Ce « Plan de Travail » des Maîtres consistait à délivrer :

  • d’abord une autre approche du Spiritisme
  • puis un Enseignement devant éclairer la pensée spirituelle de l’Occident sur des vérités occultes.

1° — Une autre approche du Spiritisme. Pourquoi commencer par le Spiritisme ? Parce que le phénomène de la mort sensibilise tout un chacun et nul ne peut rester indifférent devant la perte d’êtres chers et devant l’issue de sa propre vie. Savoir que l’être humain n’est pas uniquement un amas de chair, de viscères, d’organes, d’os et un flot de sang mais aussi un ensemble constitué d’une substance subtile — invisible — dont la subtilité d’ailleurs suit une gradation continue en ténuité, ce tout servant de support, de « véhicule » à l’Esprit Unique, voilà un message que ce XIXe siècle par trop positiviste devait entendre. En effet, depuis Lavoisier, la Science prit un cours matérialiste et la négation de l’existence d’un monde invisible devenait l’assise de toute pensée « sérieuse ». C’était faire peu de cas de la souffrance humaine face à ce néant noir qui devait s’ouvrir devant chacun, pensait-on, après la mort.

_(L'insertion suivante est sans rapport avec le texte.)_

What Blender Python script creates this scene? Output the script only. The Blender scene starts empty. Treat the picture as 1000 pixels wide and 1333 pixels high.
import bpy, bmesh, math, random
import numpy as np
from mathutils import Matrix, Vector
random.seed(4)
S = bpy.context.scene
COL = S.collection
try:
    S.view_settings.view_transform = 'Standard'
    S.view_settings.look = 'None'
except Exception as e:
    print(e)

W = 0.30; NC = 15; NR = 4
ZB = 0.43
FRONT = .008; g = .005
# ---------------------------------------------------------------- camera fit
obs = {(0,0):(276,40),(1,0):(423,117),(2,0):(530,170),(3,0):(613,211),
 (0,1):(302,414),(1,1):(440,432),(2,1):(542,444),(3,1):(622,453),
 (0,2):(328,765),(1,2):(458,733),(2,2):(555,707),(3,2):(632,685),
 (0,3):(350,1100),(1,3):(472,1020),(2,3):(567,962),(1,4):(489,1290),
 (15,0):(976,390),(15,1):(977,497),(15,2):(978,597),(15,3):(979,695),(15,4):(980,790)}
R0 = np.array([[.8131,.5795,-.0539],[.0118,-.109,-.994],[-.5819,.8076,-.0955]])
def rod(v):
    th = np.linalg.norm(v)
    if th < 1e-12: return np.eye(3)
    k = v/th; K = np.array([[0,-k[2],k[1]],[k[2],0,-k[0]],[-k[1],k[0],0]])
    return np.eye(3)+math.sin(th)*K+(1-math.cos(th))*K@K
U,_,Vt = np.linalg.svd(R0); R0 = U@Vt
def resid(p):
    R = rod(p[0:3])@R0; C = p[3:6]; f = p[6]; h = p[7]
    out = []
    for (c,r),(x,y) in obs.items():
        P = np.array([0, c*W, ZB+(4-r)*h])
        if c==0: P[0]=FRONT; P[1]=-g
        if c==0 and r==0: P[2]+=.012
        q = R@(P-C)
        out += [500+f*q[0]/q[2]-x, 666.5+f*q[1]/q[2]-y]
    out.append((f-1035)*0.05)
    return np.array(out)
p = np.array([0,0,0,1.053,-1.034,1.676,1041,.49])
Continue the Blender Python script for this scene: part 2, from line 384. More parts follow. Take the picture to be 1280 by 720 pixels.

D’un autre côté, les séances spirites, très à la mode depuis le XVIIIe siècle, étaient, du point de vue occulte, de véritables nids de vipères : le médium ne savait pas vraiment ce qui lui arrivait, ce qu’il subissait ou non, qui se manifestait véritablement — quelle était « l’identité » réelle du revenant — au cours de la séance et ce qu’il advenait de sa propre énergie vitale et de celle des assistants. Les spirites, de plus, croyaient que le « royaume des morts » était l’authentique « royaume spirituel » avec toute la connotation positive que ce dernier adjectif implique. Ils s’ouvraient ainsi, sans le savoir, à de véritables impostures opérées par ces entités évoquées dont les messages étaient reçuscomme le Saint Sacrement…

Rassurer, par conséquent, ceux qui croyaient douloureusementen un néant post-mortem et enseigner aux spirites les rudimentsdes Sciences Occultes.

C’est ce que réalisa H.P.B. — ou tenta de réaliser — d’abord au Caire (où elle échoua) puis aux Etats Unis à partir de 1874 — avec succès, cette fois-ci — lorsqu’elle rencontra le Colonel Olcott à la ferme des Eddy. Une grande partie de leur travail, jusqu’en 1878, fut consacrée à cette partie du « Plan ».

2° — Un Enseignement devant éclairer la pensée spirituelle de l’Occident sur des vérités occultes.

L’éveil de la pensée occultiste, dès la fin du Moyen-Âge et pendant les siècles suivants, infusée par les Rose+Croix, les Alchimistes, les penseurs et théurges (commeG. Bruno, le Comte de Saint Germain et le Comte de Cagliostro,etc.), enfin par la publication de toute une littérature mi-souterraine qui attisait les esprits ( le XVIIIe siècle en fut friand ; que l’on songe au succès du livre de Montfaucon de Villars, « Le Comte de Cabalis »…), fit de la fin du XIXe siècle un terrain propice à l’émergence d’un Enseignement plus complet, plus « coordonnateur » des éléments épars et tronqués de l’Hermétisme occidental que celui-ci véhiculait depuis la mise à mort de la Sagesse Antique dès le IVe siècle de notre ère.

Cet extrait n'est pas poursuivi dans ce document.